Section II also discusses judicial review of merger decisions in Spain.

As in other jurisdictions, the Spanish courts have guided the development of the merger control regime. As in Italy, the case law has focused on jurisdiction and remedies. On jurisdiction, the case law has touched on matters such as gun jumping and the delimitation of notification thresholds. Regarding remedies, the Supreme Court has explained that they may be adopted only in those markets where competition concerns have been identified; and clarified that the CNMC may not interpret commitments beyond their wording, but may require more precise and detailed language to reduce the scope for discrepancies.

Finally, Section II discusses the judicial review of merger decisions in the UK.

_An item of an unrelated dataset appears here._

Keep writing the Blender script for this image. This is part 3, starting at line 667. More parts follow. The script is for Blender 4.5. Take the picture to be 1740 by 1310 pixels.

The UK courts have made significant contributions to the development of U.K. merger control. As to jurisdiction, the Supreme Court defined the concept of a “merger” expansively (Eurotunnel), while other courts have adopted a similarly expansive approach to ‘change of control’ (BSkyB/ITV). There have been numerous judgments on substantive matters as well, but it is perhaps more interesting that some judgments on procedural matters have led to calls to changes in existing rules. For example, the CAT encouraged the CMA to give “urgent consideration” to revising the statutory deadlines for mergers; and the CMA’s Merger Assessment Guidelines were amended to take into account a Court of Appeal ruling that the CMA may refer a merger for Phase 2 review if it holds a reasonable and more than “fanciful” belief that it could substantially lessen competition and must make a referral if it believes that a merger is more likely than not to result in a substantial lessening of competition.


This is a high level overview of judicial developments concerning merger control in Europe. What it may lack in depth, it more than compensates for in breadth and insight born of experience. In effect, it is common for papers such as these to be submitted by lawyers at large law firms, since they are in a privileged position to obtain information on developments across jurisdictions from their various offices.

Given its very nature, it is somewhat unfair to expect extensive analysis in papers such as these. But this is not to say that practitioners cannot do depth.